Griffith Institute Archive Projects have successfully delivered almost 20,000 pages of original archive documents on the Institute's website. Online access to archive material is rapidly becoming the norm, but a huge amount of basic yet essential, archival 'housekeeping' needs to be completed before digitization can be contemplated. The Griffith Institute Archive Team is supported by a dedicated group of Research Volunteers, who together work on a variety of Archive which over the last five years have involved, the examination and assessment of archive material and making improvements to the storage of material when necessary. These tasks have included the Institute's large collection of 19th Century watercolours and John Ross photographs; the transcribing of original documents including the journals of W. M. F. Petrie and the autobiographical sketches of Howard Carter; the basic sorting and cataloguing of recently accessioned manuscript material such as, the papers of the Egyptologist Jac Janssen; and the creation and encoding of web documents for the Griffith Institute's website producing the online publications for the G. A. Hoskins watercolour albums, Hector Horeau watercolours and Reginald St. Alban Heathcote photographs.

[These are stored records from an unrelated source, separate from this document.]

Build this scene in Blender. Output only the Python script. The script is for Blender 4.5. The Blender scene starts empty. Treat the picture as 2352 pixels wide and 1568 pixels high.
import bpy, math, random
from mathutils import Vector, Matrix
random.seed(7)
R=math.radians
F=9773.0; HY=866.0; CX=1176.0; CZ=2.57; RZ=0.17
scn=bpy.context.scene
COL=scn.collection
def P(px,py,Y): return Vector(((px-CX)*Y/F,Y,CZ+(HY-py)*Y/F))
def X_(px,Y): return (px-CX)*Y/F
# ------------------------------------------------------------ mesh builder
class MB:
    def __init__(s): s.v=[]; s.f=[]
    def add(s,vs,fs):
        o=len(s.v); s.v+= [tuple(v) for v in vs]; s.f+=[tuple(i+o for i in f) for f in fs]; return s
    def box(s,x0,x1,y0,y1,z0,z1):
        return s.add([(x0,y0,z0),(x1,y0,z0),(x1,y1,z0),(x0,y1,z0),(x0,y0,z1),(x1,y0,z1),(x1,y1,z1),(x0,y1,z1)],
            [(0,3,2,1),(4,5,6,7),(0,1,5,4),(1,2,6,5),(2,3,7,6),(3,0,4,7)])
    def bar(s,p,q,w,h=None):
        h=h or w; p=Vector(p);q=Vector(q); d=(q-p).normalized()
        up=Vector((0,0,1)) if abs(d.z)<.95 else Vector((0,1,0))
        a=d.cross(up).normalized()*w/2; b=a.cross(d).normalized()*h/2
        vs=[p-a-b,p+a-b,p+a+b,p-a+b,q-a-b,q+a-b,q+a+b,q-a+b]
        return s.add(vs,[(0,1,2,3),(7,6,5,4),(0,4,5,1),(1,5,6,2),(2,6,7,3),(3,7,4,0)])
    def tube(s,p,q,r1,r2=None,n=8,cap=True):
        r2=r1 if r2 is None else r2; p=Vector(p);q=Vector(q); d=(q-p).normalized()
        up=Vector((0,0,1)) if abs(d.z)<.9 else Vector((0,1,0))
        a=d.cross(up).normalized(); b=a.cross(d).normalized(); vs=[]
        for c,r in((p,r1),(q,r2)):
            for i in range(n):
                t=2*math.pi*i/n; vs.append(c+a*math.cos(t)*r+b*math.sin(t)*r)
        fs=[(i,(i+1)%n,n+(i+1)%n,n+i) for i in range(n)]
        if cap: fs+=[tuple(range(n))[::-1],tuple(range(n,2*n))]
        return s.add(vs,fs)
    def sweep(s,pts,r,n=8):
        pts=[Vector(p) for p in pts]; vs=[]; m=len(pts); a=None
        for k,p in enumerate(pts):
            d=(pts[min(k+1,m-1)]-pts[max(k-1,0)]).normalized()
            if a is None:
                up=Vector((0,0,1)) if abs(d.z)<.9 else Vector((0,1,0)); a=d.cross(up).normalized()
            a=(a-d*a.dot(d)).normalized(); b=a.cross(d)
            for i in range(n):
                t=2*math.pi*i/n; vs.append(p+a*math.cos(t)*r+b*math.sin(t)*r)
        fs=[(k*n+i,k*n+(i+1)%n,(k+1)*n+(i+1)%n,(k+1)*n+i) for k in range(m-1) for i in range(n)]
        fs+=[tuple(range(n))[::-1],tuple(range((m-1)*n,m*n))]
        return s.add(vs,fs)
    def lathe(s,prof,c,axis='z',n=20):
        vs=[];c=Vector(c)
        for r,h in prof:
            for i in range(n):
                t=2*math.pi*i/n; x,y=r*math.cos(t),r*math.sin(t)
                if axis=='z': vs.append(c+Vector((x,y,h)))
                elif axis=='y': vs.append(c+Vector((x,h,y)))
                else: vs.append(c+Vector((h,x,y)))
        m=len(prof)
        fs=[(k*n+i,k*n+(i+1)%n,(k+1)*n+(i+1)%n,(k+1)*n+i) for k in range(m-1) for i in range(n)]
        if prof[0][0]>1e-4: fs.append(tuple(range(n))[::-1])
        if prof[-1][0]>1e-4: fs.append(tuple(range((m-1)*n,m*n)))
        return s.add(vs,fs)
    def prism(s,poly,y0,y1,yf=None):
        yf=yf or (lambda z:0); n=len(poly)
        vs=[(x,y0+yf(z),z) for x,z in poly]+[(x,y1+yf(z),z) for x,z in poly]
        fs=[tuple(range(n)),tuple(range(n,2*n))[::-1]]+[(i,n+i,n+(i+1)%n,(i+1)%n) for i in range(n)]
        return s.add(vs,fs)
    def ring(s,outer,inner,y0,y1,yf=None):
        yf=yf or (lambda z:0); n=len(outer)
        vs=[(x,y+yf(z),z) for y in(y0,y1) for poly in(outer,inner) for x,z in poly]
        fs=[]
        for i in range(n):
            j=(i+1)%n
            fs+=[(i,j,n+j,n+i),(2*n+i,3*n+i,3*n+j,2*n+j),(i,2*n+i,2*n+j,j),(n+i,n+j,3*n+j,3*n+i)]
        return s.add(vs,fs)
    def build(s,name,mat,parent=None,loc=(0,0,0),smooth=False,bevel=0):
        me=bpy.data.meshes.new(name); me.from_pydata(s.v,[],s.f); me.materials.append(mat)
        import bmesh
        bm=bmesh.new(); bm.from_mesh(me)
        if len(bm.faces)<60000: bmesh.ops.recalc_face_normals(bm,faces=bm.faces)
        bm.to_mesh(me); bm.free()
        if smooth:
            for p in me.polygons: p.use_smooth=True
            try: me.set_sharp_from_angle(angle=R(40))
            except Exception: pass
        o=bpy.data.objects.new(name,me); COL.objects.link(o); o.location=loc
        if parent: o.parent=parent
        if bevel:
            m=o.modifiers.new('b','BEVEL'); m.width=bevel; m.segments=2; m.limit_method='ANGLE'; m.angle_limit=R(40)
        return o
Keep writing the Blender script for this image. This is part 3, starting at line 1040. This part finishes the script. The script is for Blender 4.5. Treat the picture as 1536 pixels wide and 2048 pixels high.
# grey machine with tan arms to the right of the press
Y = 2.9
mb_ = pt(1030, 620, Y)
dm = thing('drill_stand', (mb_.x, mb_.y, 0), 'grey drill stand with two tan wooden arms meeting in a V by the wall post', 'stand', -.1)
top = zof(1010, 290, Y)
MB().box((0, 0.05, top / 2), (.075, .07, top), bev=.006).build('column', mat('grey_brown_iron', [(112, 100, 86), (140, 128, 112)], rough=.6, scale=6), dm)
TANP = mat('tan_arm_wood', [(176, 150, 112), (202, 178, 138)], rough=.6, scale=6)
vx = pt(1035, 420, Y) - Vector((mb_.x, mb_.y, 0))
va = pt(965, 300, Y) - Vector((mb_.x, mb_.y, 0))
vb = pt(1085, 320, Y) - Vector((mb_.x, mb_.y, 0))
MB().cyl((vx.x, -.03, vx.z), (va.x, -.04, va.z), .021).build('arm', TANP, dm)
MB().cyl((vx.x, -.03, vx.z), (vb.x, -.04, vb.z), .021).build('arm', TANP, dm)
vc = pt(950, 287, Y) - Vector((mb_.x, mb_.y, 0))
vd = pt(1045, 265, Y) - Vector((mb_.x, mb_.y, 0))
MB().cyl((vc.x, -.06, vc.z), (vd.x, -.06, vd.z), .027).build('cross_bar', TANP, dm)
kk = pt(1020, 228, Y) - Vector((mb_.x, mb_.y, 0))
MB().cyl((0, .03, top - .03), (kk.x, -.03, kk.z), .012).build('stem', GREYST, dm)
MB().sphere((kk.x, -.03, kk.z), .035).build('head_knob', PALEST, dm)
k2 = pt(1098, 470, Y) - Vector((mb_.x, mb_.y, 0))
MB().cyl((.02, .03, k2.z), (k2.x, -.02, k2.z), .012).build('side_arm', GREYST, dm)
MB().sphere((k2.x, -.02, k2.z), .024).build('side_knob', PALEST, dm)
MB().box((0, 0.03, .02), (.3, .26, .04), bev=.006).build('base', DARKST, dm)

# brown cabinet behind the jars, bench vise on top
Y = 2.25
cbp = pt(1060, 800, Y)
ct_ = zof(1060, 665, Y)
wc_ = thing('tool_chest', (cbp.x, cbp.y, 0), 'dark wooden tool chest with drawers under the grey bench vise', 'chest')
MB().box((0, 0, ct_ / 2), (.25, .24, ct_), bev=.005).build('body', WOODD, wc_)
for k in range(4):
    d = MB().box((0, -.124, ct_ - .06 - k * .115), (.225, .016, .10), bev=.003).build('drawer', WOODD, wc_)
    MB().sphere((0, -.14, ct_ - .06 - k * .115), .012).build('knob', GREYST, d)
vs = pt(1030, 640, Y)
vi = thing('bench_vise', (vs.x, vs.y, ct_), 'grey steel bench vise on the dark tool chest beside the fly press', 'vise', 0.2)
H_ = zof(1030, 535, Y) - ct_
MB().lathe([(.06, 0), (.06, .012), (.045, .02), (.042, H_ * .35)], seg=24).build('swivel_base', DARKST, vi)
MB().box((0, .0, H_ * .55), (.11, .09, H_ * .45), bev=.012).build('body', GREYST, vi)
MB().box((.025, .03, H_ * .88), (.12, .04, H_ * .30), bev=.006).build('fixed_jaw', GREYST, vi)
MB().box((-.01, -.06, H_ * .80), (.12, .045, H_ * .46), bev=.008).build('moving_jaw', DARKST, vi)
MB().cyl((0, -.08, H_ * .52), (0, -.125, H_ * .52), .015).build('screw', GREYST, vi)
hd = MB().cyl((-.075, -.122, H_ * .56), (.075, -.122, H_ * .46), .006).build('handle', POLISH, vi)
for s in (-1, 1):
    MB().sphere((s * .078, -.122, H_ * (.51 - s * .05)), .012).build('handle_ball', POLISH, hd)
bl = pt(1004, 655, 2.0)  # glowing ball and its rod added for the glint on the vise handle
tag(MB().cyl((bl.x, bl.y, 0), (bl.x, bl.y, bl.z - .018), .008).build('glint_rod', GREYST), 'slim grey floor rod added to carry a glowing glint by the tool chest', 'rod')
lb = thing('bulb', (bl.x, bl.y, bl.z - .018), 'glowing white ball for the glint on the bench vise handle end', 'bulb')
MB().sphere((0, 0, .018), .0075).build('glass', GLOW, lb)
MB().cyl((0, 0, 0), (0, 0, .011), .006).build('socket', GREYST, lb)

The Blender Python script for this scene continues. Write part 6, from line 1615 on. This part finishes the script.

Current Archive Projects supported by Research Volunteers

Broome Correspondence

This collection of letters, written in the 1920s and '30s, were penned by Myrtle Broome, an artist appointed to assist Amice Calverley in the recording of wall-scenes from the Temple of Sethos I at Abydos, the results of which were later published as a set of four impressive folio volumes, jointly by the Oriental Institute, Chicago, and the Egypt Exploration Society, London. During each season, Myrtle would write letters home to her parents in England, partly no doubt to reassure them of their daughter's welfare and continued good health, but the letters also include a wonderful collection of lively accounts and anecdotes on life in and around the expedition house at Abydos, the improvised first aid dispensed by Amice and Myrtle to their Egyptian neighbours, and stories of the excursions into the desert which in that era must have been a daring adventure for two unmarried ladies.
Lee Young is currently transcribing the Broome correspondence. The letters are also being scanned, which along with the transcriptions will be published on the Griffith Institute website.
An article about one of the Myrtle Broome letters has been published by Lee Young on the t3.wy Foundation website "A Myrtle Broome Letter. Letter to her mother, 21 October 1929".

Griffith Institute Watercolours & Paintings Project

The Griffith Institute Archive has a large collection of watercolours, paintings and drawings, many of which were created in the 19th and early 20th centuries by artists, architects and archaeologists working in or travelling through Egypt. The Griffith Institute Watercolours & Paintings Project compliment the existing online presentations for similar groups of Griffith Institute Archive material, including the online projects: G. A. Hoskins watercolour albums and Hector Horeau watercolours.
John Wyatt and Lee Young have catalogued the watercolours and drawings in both the Griffith Institute Archive and the Lucy Gura Archive at the Egypt Exploration Society, in preparation for the joint presentation of this material online. This is a partnership project with the Egypt Exploration Society, London.
Griffith Institute Watercolours & Paintings, sample material.

Griffith Notebooks Project

Francis Llewellyn Griffith's 45 Egyptological notebooks were compiled over the span of his fifty year career. The early notebooks cover Griffith's archaeological work in Egypt, when he was working for W. M. F. Petrie and the Egypt Exploration Fund at Nebêsha (Tell el-Farʿûn), Tihna, Tell el-Yahûdîya, Heliopolis and other sites. The rest of the notebooks contain notes on Griffith's Egyptological interests, which include, notes and transcriptions of demotic papyri; Coptic and Demotic glossaries; Meroitic transcriptions; and ancient Egyptian weights and measures.
Ed Love has begun the task of cataloguing the Griffith notebooks as part of the project to digitize, transcribe and catalogue this group of material, and then communicate these important documents online.

Hess Manuscripts Project

The papers of the Swiss Egyptologist Jean-Jacques Hess were originally part of Professor F. Ll. Griffith's research papers. Hess handed over much of his Egyptological material to Griffith in order spend the rest of his career researching Arabic. The Hess manuscripts include notebooks containing demotic transcriptions, squeezes of demotic graffiti used as reference material by Griffith for his publication Catalogue of the Demotic Graffiti of the Dodecaschoenus folders of notes on Demotic, photographs and a small amount of related correspondence.
Luigi Prada has been cataloguing and rehousing the Hess manuscripts as part of the project to publish the material online.